Selain persoalan tata kelola dan strategi di lapangan, dari segi masyarakat antara kedua kesebelasan itu juga sedikit bertolak belakang. Eindhoven merupakan lawan bagi Amsterdam sebagai kawasan metropolitan ibu kota Belanda. Berbeda dengan Eindhoven dihuni suku Brabantian yang rata-rata mata penghasilannya adalah petani pada zaman dahulu.

Warna merah putih yang identik dengan PSV juga merupakan representasi dari bendera suku Brabantian. Sementara warna asli Ajax adalah hitam dan merah. Tapi karena pada awal 1900-an serupa dengan Sparta Rotterdam, warna Ajax berubah menjadi merah putih pada 1911. Penambahan warna putih tidak lepas dari asosiasi kulit putih di Amsterdam.

Faktor lingkungan di masyarakat itu menambah sedikit bumbu persaingan Ajax dengan PSV soal peperangan ideologis. Bagi Ajax, mengalahkan Feyenoord adalah kebanggaan. Tapi mengalahkan PSV adalah bukti tentang superioritas Ajax di Liga Belanda. Begitu pun juga sebaliknya karena pertandingan antara PSV dengan Feyenoord tidak kalah panas.

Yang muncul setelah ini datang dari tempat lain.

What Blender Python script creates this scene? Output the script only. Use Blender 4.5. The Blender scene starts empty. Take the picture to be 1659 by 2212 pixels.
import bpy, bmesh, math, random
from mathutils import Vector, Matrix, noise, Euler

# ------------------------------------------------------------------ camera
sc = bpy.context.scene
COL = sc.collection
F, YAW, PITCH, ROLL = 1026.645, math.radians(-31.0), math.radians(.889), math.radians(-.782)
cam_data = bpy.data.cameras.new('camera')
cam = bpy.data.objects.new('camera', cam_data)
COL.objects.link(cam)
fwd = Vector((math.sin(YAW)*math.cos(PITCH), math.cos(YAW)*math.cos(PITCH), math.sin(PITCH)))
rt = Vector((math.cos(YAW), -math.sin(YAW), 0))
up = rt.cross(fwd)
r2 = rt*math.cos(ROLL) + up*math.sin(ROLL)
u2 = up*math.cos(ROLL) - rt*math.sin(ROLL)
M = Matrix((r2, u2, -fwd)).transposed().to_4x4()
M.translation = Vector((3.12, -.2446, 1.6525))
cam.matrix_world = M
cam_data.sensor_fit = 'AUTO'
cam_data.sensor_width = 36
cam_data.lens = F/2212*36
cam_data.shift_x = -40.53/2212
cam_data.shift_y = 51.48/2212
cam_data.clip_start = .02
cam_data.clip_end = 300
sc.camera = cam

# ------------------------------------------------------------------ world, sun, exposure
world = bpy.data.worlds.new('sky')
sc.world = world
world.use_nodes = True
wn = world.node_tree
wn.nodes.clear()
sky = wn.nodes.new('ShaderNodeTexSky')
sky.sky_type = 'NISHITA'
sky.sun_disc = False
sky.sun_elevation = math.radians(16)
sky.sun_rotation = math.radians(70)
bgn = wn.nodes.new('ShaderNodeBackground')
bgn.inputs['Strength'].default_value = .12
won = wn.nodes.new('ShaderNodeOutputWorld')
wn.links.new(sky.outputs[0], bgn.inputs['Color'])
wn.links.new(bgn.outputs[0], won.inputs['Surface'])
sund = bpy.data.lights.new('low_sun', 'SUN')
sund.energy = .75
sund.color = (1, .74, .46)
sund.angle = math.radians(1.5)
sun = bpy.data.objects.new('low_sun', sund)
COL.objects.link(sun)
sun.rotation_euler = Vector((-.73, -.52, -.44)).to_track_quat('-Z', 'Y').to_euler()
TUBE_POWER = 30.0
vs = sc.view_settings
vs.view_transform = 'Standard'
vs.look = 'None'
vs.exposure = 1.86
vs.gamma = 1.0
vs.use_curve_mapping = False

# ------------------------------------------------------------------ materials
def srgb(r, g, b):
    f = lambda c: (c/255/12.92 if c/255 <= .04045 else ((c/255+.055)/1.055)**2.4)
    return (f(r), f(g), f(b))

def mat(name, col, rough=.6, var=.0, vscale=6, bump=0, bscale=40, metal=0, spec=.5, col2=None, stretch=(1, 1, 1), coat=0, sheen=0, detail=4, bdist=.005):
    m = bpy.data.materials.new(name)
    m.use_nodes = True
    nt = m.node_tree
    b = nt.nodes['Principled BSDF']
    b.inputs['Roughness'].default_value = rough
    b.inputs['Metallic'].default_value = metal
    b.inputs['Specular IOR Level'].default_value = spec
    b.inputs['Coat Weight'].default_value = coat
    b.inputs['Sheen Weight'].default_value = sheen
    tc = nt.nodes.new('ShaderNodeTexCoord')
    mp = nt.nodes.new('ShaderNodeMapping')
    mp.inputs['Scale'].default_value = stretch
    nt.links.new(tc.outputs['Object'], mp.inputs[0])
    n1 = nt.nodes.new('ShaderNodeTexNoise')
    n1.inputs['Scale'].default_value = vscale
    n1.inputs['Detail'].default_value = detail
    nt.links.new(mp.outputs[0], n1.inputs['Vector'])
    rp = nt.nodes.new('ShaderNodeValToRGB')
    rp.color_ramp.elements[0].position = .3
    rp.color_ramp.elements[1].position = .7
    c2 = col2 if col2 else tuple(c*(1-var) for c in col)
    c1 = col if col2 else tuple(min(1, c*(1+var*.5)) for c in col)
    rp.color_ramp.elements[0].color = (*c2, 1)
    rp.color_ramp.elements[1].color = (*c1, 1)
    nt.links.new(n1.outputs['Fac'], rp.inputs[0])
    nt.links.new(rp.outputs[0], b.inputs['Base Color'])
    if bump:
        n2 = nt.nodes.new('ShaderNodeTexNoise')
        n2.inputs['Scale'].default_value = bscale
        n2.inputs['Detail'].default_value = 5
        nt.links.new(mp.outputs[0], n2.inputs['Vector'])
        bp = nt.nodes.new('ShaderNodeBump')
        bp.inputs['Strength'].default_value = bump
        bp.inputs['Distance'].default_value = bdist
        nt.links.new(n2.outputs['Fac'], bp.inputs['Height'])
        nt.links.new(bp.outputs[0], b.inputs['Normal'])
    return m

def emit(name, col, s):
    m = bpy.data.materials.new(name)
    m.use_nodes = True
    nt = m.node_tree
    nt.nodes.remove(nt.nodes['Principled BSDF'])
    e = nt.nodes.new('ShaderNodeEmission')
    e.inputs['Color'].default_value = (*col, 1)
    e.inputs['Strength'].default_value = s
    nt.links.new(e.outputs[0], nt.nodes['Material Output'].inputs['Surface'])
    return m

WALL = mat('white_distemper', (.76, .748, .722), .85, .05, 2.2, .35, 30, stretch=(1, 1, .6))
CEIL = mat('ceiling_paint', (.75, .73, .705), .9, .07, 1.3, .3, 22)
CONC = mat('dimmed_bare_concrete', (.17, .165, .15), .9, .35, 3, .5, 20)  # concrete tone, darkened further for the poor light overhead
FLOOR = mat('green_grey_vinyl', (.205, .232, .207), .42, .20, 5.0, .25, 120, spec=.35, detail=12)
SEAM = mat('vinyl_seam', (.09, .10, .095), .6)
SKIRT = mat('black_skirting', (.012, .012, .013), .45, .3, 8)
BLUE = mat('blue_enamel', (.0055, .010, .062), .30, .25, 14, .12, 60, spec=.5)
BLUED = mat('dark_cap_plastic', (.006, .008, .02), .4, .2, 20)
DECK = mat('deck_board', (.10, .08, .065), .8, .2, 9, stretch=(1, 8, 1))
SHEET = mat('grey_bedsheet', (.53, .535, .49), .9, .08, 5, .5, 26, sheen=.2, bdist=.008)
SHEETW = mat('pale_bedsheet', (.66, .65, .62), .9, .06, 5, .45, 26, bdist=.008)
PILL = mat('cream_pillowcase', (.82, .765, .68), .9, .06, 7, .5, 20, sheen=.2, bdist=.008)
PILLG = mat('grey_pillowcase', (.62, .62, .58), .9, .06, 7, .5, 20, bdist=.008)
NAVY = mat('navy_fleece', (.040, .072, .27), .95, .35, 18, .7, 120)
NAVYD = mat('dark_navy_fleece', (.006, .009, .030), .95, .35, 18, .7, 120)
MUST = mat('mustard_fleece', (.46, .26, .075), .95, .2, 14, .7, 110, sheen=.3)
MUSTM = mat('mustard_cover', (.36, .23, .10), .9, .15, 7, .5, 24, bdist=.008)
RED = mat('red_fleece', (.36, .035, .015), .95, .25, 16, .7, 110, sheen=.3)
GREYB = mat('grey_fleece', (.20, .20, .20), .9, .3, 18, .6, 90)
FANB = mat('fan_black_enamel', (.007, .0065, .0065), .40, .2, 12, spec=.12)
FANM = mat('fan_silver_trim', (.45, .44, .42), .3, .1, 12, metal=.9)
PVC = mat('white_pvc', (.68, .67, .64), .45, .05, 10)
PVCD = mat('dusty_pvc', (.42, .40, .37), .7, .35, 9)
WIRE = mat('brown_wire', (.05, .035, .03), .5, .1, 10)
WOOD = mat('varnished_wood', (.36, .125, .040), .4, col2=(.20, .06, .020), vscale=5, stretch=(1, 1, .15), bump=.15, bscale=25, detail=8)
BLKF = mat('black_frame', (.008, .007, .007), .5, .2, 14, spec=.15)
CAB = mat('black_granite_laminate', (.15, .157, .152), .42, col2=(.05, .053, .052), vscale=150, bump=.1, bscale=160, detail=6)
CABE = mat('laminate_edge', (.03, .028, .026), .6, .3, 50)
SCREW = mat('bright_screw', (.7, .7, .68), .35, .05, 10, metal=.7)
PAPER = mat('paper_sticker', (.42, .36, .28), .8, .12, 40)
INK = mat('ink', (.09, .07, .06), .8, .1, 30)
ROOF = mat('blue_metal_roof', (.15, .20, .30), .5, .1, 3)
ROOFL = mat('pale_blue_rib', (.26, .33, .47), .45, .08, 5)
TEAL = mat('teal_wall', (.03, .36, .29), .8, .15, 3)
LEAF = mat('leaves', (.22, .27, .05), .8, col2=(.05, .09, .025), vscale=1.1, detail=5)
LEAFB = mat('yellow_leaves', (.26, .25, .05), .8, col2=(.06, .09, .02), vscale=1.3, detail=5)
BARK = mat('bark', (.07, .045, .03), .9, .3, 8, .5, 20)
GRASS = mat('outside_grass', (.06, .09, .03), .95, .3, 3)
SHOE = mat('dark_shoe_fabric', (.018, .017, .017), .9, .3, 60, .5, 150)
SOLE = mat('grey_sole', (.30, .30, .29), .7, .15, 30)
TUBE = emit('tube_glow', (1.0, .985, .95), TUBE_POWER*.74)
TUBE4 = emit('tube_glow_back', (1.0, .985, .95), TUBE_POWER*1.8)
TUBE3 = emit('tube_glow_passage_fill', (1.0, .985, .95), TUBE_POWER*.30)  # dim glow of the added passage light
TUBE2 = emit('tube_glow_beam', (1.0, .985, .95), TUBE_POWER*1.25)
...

Tapi poin dari pertandingan De Toppers adalah soal pertarungan kebenaran dari sepakbola Belanda itu sendiri. Bukan soal kebudayaan ketika melibatkan Feyenoord di antara mereka. Antara Ajax dan PSV diibaratkan sebagai tesis dan anti tesis di dalam sepakbola Belanda itu sendiri.